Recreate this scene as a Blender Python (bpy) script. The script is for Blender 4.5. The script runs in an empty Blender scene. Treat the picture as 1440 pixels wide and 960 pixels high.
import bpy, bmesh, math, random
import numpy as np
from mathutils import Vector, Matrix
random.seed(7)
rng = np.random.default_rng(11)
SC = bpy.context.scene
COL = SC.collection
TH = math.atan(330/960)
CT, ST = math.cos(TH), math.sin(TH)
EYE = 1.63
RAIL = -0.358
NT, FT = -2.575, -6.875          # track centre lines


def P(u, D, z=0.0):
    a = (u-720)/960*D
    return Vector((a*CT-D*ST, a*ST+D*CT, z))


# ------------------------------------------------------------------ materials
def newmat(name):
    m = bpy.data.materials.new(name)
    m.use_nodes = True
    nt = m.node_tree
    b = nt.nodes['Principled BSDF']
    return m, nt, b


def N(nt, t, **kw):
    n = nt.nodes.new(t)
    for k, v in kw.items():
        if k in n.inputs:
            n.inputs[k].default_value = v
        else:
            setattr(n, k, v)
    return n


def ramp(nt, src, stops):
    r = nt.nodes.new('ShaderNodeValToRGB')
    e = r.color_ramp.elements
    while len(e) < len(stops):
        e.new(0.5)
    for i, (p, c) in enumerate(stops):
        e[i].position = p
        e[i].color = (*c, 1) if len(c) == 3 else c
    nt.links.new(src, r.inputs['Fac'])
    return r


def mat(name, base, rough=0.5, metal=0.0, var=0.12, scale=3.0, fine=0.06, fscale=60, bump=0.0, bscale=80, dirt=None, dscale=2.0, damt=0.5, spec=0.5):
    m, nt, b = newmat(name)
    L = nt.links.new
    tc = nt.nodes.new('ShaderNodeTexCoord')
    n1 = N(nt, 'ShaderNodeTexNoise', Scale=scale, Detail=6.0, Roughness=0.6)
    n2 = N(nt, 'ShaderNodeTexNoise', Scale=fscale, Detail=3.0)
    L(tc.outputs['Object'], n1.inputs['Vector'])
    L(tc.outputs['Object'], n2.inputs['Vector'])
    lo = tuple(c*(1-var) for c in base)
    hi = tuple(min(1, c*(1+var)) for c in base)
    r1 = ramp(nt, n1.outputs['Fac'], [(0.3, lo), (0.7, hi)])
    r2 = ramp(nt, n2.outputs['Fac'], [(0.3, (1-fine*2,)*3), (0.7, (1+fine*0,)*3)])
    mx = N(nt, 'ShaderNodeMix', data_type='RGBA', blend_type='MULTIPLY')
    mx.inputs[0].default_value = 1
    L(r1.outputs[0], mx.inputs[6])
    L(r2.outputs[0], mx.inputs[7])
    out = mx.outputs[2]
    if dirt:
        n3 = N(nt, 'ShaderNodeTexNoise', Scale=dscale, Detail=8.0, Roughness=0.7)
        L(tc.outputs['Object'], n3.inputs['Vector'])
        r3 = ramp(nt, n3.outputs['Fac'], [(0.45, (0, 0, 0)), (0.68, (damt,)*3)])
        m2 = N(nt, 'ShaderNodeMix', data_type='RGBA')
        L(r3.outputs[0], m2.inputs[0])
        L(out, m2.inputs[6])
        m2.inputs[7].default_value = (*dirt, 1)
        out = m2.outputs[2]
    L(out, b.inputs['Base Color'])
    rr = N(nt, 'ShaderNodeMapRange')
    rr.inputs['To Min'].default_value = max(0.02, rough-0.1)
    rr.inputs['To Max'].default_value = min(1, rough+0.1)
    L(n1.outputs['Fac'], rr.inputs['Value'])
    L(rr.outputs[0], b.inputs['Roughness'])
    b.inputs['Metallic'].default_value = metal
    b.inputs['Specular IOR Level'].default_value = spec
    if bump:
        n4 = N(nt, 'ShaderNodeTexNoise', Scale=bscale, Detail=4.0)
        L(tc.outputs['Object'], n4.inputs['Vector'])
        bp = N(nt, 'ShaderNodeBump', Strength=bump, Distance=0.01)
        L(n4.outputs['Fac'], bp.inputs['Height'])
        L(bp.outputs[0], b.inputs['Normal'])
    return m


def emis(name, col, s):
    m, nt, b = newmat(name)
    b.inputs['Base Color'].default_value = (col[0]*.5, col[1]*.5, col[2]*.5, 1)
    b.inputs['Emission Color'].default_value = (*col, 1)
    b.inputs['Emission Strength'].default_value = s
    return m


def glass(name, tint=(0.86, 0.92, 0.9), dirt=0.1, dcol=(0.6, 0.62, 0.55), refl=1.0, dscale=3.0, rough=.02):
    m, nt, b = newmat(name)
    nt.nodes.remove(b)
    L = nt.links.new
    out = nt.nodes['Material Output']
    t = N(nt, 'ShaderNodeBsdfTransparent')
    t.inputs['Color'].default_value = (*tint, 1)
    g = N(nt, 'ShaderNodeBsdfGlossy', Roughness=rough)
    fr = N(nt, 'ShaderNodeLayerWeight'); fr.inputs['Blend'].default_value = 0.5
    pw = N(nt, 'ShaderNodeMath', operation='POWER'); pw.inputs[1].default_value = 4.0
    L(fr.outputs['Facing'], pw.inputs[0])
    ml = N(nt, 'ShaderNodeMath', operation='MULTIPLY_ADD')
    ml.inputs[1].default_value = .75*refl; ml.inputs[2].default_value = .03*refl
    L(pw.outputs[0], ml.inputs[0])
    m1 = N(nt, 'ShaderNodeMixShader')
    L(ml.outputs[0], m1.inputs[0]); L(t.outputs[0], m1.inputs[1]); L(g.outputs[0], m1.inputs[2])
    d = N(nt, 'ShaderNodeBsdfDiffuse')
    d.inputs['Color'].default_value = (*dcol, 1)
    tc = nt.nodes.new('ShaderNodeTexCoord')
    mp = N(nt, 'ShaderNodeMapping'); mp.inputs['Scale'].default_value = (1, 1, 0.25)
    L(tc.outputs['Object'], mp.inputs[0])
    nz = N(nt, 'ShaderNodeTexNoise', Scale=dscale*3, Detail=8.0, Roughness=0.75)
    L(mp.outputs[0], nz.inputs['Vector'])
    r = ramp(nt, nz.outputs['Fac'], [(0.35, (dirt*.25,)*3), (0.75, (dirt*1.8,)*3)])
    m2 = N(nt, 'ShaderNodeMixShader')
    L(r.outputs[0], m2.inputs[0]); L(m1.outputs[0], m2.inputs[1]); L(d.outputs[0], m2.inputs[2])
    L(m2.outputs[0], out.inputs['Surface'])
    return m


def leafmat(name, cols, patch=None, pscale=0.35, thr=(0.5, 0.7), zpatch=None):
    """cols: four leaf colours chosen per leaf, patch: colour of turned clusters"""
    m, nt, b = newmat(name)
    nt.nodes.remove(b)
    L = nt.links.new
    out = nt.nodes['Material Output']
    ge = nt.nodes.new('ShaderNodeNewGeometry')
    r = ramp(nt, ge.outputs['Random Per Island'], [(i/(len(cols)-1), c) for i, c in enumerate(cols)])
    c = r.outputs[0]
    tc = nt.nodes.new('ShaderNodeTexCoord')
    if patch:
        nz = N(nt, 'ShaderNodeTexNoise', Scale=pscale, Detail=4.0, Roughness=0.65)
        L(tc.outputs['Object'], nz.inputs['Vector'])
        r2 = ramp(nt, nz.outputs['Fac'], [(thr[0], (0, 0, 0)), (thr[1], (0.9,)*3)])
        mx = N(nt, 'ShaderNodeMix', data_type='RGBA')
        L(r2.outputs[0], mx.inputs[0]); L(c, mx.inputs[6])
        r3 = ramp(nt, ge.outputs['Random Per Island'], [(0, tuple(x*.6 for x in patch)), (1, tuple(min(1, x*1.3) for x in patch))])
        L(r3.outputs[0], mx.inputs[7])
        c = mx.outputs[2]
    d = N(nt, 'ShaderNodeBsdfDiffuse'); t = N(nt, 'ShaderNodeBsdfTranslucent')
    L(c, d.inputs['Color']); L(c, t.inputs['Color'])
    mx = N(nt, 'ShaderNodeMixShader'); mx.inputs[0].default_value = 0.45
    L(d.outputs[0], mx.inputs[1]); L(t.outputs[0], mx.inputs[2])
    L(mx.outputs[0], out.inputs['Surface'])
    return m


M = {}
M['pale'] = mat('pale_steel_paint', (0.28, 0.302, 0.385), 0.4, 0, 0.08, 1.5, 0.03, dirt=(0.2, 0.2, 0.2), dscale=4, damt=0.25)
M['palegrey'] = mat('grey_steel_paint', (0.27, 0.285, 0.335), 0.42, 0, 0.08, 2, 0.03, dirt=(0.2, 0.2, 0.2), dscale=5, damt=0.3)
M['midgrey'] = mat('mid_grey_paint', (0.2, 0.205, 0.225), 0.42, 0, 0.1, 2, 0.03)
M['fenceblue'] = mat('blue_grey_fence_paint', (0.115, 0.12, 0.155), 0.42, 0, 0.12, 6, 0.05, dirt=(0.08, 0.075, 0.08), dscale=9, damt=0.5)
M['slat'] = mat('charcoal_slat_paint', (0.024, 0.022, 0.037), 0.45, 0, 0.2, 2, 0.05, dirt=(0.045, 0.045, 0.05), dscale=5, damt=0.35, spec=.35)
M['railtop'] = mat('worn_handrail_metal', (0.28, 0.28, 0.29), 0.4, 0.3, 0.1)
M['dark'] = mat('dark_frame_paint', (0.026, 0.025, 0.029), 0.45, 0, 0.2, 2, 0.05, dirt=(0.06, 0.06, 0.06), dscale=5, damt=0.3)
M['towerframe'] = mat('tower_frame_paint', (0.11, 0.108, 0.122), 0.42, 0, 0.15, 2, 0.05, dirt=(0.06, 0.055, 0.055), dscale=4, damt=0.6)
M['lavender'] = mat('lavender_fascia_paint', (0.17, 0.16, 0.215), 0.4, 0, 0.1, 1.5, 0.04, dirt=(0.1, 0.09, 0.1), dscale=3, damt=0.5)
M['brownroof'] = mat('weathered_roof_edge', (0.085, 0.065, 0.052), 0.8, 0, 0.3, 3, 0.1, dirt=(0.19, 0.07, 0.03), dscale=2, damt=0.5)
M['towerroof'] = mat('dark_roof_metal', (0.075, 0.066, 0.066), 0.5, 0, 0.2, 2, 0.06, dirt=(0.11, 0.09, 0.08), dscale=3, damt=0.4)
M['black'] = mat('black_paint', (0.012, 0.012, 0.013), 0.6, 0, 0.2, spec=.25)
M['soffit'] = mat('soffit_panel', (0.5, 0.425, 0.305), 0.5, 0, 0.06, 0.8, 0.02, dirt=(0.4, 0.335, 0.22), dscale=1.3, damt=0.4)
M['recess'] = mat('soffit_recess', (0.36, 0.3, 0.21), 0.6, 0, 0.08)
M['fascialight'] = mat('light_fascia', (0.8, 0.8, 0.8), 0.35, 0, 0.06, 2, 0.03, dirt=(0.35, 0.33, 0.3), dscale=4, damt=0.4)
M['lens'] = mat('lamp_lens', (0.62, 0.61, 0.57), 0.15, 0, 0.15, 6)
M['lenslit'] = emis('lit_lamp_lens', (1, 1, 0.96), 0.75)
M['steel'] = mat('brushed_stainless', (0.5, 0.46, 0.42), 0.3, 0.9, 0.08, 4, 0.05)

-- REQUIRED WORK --
Each line that contains the string "scene" counts once; say how many there are and nothing else.

-- RESULT OF THE EXERCISE --
2